• [Supplied material]
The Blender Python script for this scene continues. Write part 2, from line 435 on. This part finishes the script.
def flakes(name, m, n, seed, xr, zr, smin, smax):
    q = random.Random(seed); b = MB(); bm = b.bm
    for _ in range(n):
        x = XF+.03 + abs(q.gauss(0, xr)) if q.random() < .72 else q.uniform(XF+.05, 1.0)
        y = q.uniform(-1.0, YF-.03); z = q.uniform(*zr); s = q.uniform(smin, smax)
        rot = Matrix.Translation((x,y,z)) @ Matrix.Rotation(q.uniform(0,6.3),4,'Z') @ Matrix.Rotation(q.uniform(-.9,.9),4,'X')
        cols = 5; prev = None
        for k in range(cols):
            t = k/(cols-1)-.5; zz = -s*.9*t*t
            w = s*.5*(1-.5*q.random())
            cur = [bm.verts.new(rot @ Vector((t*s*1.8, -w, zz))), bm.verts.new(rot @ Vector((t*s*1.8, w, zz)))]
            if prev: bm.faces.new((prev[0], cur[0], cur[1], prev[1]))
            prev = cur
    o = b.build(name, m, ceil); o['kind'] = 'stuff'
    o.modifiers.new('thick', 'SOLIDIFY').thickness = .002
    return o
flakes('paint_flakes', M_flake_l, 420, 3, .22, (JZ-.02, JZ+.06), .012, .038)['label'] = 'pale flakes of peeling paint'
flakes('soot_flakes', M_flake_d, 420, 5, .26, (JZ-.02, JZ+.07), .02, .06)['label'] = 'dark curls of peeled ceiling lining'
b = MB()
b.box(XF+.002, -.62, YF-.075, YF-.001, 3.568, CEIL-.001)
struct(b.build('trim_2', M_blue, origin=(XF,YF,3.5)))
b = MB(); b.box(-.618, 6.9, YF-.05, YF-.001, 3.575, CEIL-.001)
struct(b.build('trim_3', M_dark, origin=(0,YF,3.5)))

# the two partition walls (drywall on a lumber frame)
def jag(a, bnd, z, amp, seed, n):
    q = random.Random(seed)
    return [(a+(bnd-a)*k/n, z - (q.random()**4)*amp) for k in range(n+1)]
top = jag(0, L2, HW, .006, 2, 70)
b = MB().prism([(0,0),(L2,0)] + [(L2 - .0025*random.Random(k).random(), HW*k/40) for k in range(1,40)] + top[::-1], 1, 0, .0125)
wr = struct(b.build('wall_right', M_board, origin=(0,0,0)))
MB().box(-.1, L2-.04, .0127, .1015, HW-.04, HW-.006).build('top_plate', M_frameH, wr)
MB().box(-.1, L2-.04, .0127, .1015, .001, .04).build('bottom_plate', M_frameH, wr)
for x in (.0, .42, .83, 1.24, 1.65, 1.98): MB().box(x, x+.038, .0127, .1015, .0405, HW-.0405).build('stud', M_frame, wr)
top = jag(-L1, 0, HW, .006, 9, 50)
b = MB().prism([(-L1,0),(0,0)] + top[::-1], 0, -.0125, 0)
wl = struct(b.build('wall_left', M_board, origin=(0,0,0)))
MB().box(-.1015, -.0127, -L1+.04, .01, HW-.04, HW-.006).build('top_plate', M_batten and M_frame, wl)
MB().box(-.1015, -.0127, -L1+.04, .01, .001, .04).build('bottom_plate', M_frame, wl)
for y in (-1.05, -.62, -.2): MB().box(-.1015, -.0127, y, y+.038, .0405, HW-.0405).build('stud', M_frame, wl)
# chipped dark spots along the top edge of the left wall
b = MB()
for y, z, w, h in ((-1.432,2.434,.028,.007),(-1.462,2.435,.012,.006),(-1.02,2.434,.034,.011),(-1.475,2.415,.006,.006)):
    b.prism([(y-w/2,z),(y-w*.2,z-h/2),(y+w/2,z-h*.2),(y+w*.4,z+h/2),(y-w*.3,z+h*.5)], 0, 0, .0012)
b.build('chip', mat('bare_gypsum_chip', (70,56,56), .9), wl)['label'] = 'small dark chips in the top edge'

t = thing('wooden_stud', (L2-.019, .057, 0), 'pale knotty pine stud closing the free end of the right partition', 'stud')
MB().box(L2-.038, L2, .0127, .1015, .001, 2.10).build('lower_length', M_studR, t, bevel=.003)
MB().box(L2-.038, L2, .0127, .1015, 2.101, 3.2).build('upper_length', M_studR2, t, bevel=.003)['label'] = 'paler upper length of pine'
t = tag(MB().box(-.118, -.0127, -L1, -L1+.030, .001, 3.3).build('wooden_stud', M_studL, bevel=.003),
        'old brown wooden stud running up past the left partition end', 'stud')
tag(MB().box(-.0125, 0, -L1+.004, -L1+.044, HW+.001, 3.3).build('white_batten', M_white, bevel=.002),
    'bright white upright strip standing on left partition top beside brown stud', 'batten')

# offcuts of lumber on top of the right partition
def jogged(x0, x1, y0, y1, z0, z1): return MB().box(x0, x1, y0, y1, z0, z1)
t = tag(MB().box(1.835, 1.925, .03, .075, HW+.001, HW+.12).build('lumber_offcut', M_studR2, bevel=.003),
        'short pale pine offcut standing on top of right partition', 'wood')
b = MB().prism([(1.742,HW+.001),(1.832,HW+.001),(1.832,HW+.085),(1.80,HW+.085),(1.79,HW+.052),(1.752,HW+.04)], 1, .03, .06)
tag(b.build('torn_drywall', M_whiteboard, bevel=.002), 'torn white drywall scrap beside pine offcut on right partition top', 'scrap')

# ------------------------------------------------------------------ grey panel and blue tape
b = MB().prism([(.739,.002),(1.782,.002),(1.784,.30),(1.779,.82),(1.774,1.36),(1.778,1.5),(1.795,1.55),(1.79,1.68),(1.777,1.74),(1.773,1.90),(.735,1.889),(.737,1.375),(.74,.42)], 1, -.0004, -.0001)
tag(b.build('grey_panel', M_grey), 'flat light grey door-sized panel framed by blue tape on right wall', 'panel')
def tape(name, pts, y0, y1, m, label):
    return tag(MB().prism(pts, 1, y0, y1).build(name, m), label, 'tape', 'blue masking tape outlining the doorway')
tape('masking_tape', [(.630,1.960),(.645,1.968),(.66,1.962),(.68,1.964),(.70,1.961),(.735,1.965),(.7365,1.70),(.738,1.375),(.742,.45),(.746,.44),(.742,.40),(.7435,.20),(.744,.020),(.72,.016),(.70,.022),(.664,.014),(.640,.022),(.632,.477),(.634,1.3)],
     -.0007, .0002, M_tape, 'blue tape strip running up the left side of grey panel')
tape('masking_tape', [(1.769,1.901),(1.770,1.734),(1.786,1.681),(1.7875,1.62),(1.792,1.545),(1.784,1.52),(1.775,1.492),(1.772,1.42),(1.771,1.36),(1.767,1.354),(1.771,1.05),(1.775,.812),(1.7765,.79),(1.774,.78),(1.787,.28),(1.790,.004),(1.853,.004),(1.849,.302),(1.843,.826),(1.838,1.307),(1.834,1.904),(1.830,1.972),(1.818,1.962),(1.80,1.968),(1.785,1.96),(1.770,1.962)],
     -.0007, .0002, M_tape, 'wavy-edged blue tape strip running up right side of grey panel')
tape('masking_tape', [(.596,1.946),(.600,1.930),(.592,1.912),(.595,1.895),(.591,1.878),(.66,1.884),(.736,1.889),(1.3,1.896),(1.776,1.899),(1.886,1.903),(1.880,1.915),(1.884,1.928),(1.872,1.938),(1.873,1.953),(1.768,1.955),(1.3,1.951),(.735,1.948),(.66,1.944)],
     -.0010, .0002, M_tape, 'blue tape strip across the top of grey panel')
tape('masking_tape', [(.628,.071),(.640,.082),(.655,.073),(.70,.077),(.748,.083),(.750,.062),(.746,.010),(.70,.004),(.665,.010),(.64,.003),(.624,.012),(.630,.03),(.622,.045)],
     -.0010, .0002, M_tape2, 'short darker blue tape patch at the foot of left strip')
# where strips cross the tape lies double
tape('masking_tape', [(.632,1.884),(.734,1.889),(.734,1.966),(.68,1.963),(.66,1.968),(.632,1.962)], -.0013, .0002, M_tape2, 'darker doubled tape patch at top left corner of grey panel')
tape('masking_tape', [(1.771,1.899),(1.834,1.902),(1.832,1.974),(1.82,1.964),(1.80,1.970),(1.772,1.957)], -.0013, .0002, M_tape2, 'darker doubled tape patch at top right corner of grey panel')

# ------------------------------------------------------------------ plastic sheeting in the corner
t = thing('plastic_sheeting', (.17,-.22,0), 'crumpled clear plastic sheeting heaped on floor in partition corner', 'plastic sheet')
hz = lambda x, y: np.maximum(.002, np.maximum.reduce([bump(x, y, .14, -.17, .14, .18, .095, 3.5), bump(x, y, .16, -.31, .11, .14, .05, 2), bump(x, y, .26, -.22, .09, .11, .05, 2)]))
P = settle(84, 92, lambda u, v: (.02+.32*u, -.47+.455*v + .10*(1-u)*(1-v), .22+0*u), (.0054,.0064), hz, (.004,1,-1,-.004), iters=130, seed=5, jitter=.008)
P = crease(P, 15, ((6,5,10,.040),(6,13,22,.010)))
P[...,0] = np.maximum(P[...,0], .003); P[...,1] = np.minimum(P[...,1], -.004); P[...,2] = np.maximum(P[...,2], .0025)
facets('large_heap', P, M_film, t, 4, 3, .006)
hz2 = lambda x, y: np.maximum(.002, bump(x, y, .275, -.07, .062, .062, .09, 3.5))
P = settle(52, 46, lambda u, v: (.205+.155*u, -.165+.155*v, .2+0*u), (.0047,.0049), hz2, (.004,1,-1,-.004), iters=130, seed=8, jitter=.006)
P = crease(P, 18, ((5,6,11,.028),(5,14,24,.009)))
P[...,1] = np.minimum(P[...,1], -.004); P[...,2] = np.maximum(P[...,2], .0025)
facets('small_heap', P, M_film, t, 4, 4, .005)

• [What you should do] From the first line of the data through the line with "top = jag(-L1, 0, HW, .006, 9, 50)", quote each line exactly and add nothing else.

• [Exercise answer]
The Blender Python script for this scene continues. Write part 2, from line 435 on. This part finishes the script.
def flakes(name, m, n, seed, xr, zr, smin, smax):
    q = random.Random(seed); b = MB(); bm = b.bm
    for _ in range(n):
        x = XF+.03 + abs(q.gauss(0, xr)) if q.random() < .72 else q.uniform(XF+.05, 1.0)
        y = q.uniform(-1.0, YF-.03); z = q.uniform(*zr); s = q.uniform(smin, smax)
        rot = Matrix.Translation((x,y,z)) @ Matrix.Rotation(q.uniform(0,6.3),4,'Z') @ Matrix.Rotation(q.uniform(-.9,.9),4,'X')
        cols = 5; prev = None
        for k in range(cols):
            t = k/(cols-1)-.5; zz = -s*.9*t*t
            w = s*.5*(1-.5*q.random())
            cur = [bm.verts.new(rot @ Vector((t*s*1.8, -w, zz))), bm.verts.new(rot @ Vector((t*s*1.8, w, zz)))]
            if prev: bm.faces.new((prev[0], cur[0], cur[1], prev[1]))
            prev = cur
    o = b.build(name, m, ceil); o['kind'] = 'stuff'
    o.modifiers.new('thick', 'SOLIDIFY').thickness = .002
    return o
flakes('paint_flakes', M_flake_l, 420, 3, .22, (JZ-.02, JZ+.06), .012, .038)['label'] = 'pale flakes of peeling paint'
flakes('soot_flakes', M_flake_d, 420, 5, .26, (JZ-.02, JZ+.07), .02, .06)['label'] = 'dark curls of peeled ceiling lining'
b = MB()
b.box(XF+.002, -.62, YF-.075, YF-.001, 3.568, CEIL-.001)
struct(b.build('trim_2', M_blue, origin=(XF,YF,3.5)))
b = MB(); b.box(-.618, 6.9, YF-.05, YF-.001, 3.575, CEIL-.001)
struct(b.build('trim_3', M_dark, origin=(0,YF,3.5)))

# the two partition walls (drywall on a lumber frame)
def jag(a, bnd, z, amp, seed, n):
    q = random.Random(seed)
    return [(a+(bnd-a)*k/n, z - (q.random()**4)*amp) for k in range(n+1)]
top = jag(0, L2, HW, .006, 2, 70)
b = MB().prism([(0,0),(L2,0)] + [(L2 - .0025*random.Random(k).random(), HW*k/40) for k in range(1,40)] + top[::-1], 1, 0, .0125)
wr = struct(b.build('wall_right', M_board, origin=(0,0,0)))
MB().box(-.1, L2-.04, .0127, .1015, HW-.04, HW-.006).build('top_plate', M_frameH, wr)
MB().box(-.1, L2-.04, .0127, .1015, .001, .04).build('bottom_plate', M_frameH, wr)
for x in (.0, .42, .83, 1.24, 1.65, 1.98): MB().box(x, x+.038, .0127, .1015, .0405, HW-.0405).build('stud', M_frame, wr)
top = jag(-L1, 0, HW, .006, 9, 50)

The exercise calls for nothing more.